Professorin Naomi Oreskes von der Harvard Universität, die eine Studie zur Unternehmenskommunikation von Exxon Mobil durchgeführt hat, sagt:

„…dass alle Unternehmen, die fossile Brennstoffe herstellen, sich der Bedrohung durch den Klimawandel aufgrund von Treibhausgasen, die bei der normalen Verwendung ihrer Produkte entstehen, bereits in den 1970er- und sogar 1960er-Jahren bewusst waren.“

Wo stehen wir heute?

Kenntnisse und Warnungen sind also schon alt. Mittlerweile sind mehr als 90 % der Klimaforscher:innen von der Tatsache überzeugt, dass der Mensch den gegenwärtigen Klimawandel verursacht.

Doch während die Auswirkungen der Klimakrise mittlerweile deutlich zu spüren sind, mangelt es auf politischer Ebene immer noch an Tatkraft.

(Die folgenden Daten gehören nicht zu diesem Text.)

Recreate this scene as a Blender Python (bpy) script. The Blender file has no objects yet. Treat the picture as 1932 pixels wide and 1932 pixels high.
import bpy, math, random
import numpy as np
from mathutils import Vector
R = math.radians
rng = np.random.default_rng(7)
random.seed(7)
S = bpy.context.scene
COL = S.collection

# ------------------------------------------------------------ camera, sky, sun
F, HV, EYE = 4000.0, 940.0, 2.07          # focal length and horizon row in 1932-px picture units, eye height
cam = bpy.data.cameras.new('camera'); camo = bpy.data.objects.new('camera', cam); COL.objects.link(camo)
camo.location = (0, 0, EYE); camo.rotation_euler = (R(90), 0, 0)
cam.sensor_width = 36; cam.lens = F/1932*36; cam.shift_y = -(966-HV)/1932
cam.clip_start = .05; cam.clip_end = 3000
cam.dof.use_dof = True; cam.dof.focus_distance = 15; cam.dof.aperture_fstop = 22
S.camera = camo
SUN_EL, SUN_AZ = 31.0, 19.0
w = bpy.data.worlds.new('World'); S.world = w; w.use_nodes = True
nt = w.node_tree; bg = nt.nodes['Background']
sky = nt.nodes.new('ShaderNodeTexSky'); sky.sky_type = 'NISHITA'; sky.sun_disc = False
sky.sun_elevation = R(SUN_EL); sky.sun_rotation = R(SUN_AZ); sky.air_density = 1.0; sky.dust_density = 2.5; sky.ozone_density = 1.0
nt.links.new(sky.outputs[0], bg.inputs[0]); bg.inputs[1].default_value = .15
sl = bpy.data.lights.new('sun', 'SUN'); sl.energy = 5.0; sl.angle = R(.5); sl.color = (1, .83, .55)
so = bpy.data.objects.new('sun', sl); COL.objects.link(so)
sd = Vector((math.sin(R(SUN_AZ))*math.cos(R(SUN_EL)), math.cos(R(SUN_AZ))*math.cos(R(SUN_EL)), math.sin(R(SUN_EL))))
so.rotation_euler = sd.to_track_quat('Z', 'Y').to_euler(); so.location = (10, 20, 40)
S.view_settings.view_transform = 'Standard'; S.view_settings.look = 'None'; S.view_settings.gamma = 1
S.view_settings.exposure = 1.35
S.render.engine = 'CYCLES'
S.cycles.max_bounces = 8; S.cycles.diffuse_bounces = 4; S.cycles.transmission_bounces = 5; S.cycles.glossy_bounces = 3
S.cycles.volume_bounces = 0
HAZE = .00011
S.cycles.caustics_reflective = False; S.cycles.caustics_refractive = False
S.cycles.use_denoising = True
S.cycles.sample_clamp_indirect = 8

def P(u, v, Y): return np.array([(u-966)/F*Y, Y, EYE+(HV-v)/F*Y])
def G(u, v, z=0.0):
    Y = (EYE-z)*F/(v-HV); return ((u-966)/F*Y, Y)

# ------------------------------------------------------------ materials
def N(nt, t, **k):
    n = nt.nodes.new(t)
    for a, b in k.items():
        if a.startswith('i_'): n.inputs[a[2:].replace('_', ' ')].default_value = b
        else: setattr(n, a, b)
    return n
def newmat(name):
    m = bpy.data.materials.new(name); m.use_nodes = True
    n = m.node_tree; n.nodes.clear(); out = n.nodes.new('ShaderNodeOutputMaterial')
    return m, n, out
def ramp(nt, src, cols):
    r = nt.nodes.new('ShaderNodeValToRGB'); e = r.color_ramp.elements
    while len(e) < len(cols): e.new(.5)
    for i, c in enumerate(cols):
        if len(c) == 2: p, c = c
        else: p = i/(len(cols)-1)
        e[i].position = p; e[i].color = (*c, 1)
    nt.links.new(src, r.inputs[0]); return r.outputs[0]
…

Gerade drückte der Generalsekretär der Vereinten Nationen, Antonio Guterres, seinen Frust darüber aus, dass führende Politiker:innen der Klimakatastrophe nach wie vor nicht die nötigen Taten folgen lassen:

Der Klimawandel ist da

Der menschengemachte Klimawandel ist nicht nur wissenschaftlich lange vorhergesagt, sondern nun auch wirklich ganz eindeutig da. Kinder, die seit 2013 zur Welt kamen, haben kein Jahr mehr erlebt, das mit Blick auf die globale Durchschnittstemperatur nicht zu den 12 heißesten Jahren seit Beginn der Aufzeichnungen zählt. Die letzten 9 Jahre waren die heißesten 9 Jahre. Es braucht jetzt endlich die tatkräftigen Schritte, die in den letzten vierzig Jahren verpasst wurden, um die Katastrophe zumindest einzugrenzen – denn verhindern lässt sie sich nicht mehr. Weil unsere Politik seit Jahrzehnten schläft – und immer noch viel zu wenig tut.